━━━ Supplied data ━━━

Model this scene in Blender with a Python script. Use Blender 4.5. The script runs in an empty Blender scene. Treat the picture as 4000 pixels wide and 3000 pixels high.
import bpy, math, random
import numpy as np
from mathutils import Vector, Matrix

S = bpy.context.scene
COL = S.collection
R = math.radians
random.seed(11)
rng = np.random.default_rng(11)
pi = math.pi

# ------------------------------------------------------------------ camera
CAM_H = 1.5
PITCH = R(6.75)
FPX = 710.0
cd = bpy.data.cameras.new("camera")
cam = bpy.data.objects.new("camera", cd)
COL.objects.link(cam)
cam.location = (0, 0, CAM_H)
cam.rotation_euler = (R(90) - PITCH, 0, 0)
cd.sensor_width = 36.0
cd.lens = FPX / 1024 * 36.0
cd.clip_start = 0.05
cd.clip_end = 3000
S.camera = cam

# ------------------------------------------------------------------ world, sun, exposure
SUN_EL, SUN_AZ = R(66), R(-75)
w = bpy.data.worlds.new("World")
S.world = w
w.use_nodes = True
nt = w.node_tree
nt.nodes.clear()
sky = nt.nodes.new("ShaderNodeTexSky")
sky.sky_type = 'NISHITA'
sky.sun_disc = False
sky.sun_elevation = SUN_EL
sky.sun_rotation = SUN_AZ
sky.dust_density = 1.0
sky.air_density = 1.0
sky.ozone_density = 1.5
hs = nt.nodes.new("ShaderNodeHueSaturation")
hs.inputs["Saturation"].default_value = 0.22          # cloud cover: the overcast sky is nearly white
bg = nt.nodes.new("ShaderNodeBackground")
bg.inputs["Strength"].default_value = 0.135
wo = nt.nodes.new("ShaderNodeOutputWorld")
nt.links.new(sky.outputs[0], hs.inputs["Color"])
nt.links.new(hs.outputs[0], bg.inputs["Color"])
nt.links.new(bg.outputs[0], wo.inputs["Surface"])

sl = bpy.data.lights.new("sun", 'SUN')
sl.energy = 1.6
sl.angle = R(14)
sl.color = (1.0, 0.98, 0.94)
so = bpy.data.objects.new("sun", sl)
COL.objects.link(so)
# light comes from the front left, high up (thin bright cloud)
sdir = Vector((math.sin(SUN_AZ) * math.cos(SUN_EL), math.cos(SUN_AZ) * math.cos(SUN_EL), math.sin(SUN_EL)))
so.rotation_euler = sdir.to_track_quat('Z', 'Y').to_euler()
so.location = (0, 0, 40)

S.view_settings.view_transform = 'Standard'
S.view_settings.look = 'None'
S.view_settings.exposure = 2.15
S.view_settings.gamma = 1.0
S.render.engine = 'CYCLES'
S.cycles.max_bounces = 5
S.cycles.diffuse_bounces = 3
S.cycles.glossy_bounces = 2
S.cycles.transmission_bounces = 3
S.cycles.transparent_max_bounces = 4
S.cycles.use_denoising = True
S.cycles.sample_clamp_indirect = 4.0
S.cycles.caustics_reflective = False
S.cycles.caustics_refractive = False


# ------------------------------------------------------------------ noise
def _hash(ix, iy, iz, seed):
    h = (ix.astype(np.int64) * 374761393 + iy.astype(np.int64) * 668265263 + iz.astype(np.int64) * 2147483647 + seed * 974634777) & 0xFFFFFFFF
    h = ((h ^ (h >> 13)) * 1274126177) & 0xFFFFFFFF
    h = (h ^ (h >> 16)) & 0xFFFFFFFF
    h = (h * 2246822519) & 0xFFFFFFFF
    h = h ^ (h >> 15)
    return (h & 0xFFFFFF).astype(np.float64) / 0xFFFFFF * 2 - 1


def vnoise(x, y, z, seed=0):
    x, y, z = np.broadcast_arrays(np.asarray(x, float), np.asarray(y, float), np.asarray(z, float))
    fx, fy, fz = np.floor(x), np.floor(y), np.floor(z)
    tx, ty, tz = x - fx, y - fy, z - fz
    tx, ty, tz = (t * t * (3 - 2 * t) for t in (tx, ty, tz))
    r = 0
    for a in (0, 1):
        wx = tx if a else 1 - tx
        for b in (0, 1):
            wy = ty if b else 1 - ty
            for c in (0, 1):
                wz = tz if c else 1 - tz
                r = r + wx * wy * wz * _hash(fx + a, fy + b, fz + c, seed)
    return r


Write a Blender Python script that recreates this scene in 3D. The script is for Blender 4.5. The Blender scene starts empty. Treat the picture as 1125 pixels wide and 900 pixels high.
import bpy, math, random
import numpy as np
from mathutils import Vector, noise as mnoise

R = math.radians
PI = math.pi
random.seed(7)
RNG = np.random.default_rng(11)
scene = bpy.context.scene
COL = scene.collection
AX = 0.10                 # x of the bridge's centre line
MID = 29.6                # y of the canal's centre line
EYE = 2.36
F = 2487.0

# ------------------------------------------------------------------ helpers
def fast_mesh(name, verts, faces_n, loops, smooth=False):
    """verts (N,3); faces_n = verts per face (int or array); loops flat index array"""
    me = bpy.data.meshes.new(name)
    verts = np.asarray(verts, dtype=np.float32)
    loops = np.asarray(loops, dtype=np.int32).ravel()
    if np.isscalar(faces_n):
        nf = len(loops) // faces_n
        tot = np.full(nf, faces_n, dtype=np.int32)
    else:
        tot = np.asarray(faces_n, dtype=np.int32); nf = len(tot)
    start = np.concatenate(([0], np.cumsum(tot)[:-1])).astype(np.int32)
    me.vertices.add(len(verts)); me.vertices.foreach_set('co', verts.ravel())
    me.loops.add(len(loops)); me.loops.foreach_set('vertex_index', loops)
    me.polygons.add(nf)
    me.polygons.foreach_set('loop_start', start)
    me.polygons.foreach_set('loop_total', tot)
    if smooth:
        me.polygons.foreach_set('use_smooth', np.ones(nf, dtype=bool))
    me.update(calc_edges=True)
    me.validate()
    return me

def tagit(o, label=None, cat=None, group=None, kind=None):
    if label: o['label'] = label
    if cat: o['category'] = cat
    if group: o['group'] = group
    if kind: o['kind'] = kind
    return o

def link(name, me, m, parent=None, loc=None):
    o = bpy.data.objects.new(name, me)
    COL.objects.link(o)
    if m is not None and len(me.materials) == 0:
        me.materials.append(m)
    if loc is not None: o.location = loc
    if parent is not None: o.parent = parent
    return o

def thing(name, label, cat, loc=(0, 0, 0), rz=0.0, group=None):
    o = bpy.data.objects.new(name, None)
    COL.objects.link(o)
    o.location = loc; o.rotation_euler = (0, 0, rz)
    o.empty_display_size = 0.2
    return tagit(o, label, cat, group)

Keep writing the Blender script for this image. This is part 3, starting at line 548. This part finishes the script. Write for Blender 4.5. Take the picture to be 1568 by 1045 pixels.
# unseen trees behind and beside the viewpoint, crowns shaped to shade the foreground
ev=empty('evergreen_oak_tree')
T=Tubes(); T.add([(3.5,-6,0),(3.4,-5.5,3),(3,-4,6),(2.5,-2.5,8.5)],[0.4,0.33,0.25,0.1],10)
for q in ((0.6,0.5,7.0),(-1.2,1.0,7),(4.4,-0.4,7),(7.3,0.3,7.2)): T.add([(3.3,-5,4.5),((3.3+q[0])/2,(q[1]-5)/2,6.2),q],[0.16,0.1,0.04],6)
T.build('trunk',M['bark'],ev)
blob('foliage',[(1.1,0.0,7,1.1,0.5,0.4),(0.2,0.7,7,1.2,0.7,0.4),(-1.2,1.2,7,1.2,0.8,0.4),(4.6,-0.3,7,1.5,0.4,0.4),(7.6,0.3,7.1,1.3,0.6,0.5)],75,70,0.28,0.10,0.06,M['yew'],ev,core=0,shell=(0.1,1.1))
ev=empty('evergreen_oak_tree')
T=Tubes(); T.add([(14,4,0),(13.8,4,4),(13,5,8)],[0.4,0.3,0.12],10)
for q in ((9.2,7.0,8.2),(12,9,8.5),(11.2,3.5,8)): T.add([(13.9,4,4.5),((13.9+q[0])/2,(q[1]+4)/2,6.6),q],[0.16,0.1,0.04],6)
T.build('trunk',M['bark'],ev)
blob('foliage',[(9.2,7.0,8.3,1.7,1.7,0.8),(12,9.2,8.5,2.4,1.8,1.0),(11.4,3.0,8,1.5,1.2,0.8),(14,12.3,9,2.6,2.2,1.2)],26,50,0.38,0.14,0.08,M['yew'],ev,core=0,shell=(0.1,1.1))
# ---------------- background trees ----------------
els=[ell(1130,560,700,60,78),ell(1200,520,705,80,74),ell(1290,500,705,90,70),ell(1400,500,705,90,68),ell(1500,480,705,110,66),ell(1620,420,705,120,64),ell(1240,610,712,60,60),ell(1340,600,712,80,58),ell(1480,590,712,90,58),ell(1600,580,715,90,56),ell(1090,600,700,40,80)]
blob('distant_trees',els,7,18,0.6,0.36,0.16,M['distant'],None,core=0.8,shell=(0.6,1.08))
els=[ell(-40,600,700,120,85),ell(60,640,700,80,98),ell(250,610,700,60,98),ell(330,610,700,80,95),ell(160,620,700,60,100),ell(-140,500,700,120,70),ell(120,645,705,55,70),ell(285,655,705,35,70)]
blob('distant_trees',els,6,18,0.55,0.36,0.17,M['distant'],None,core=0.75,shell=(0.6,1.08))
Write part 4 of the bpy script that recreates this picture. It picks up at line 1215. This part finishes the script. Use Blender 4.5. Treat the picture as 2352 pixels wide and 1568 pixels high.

━━━

Given request: Only the lines from the one containing "Keep writing the" to the end of the data should be printed, exactly as they stand.

Answer to the exercise:
Keep writing the Blender script for this image. This is part 3, starting at line 548. This part finishes the script. Write for Blender 4.5. Take the picture to be 1568 by 1045 pixels.
# unseen trees behind and beside the viewpoint, crowns shaped to shade the foreground
ev=empty('evergreen_oak_tree')
T=Tubes(); T.add([(3.5,-6,0),(3.4,-5.5,3),(3,-4,6),(2.5,-2.5,8.5)],[0.4,0.33,0.25,0.1],10)
for q in ((0.6,0.5,7.0),(-1.2,1.0,7),(4.4,-0.4,7),(7.3,0.3,7.2)): T.add([(3.3,-5,4.5),((3.3+q[0])/2,(q[1]-5)/2,6.2),q],[0.16,0.1,0.04],6)
T.build('trunk',M['bark'],ev)
blob('foliage',[(1.1,0.0,7,1.1,0.5,0.4),(0.2,0.7,7,1.2,0.7,0.4),(-1.2,1.2,7,1.2,0.8,0.4),(4.6,-0.3,7,1.5,0.4,0.4),(7.6,0.3,7.1,1.3,0.6,0.5)],75,70,0.28,0.10,0.06,M['yew'],ev,core=0,shell=(0.1,1.1))
ev=empty('evergreen_oak_tree')
T=Tubes(); T.add([(14,4,0),(13.8,4,4),(13,5,8)],[0.4,0.3,0.12],10)
for q in ((9.2,7.0,8.2),(12,9,8.5),(11.2,3.5,8)): T.add([(13.9,4,4.5),((13.9+q[0])/2,(q[1]+4)/2,6.6),q],[0.16,0.1,0.04],6)
T.build('trunk',M['bark'],ev)
blob('foliage',[(9.2,7.0,8.3,1.7,1.7,0.8),(12,9.2,8.5,2.4,1.8,1.0),(11.4,3.0,8,1.5,1.2,0.8),(14,12.3,9,2.6,2.2,1.2)],26,50,0.38,0.14,0.08,M['yew'],ev,core=0,shell=(0.1,1.1))
# ---------------- background trees ----------------
els=[ell(1130,560,700,60,78),ell(1200,520,705,80,74),ell(1290,500,705,90,70),ell(1400,500,705,90,68),ell(1500,480,705,110,66),ell(1620,420,705,120,64),ell(1240,610,712,60,60),ell(1340,600,712,80,58),ell(1480,590,712,90,58),ell(1600,580,715,90,56),ell(1090,600,700,40,80)]
blob('distant_trees',els,7,18,0.6,0.36,0.16,M['distant'],None,core=0.8,shell=(0.6,1.08))
els=[ell(-40,600,700,120,85),ell(60,640,700,80,98),ell(250,610,700,60,98),ell(330,610,700,80,95),ell(160,620,700,60,100),ell(-140,500,700,120,70),ell(120,645,705,55,70),ell(285,655,705,35,70)]
blob('distant_trees',els,6,18,0.55,0.36,0.17,M['distant'],None,core=0.75,shell=(0.6,1.08))
Write part 4 of the bpy script that recreates this picture. It picks up at line 1215. This part finishes the script. Use Blender 4.5. Treat the picture as 2352 pixels wide and 1568 pixels high.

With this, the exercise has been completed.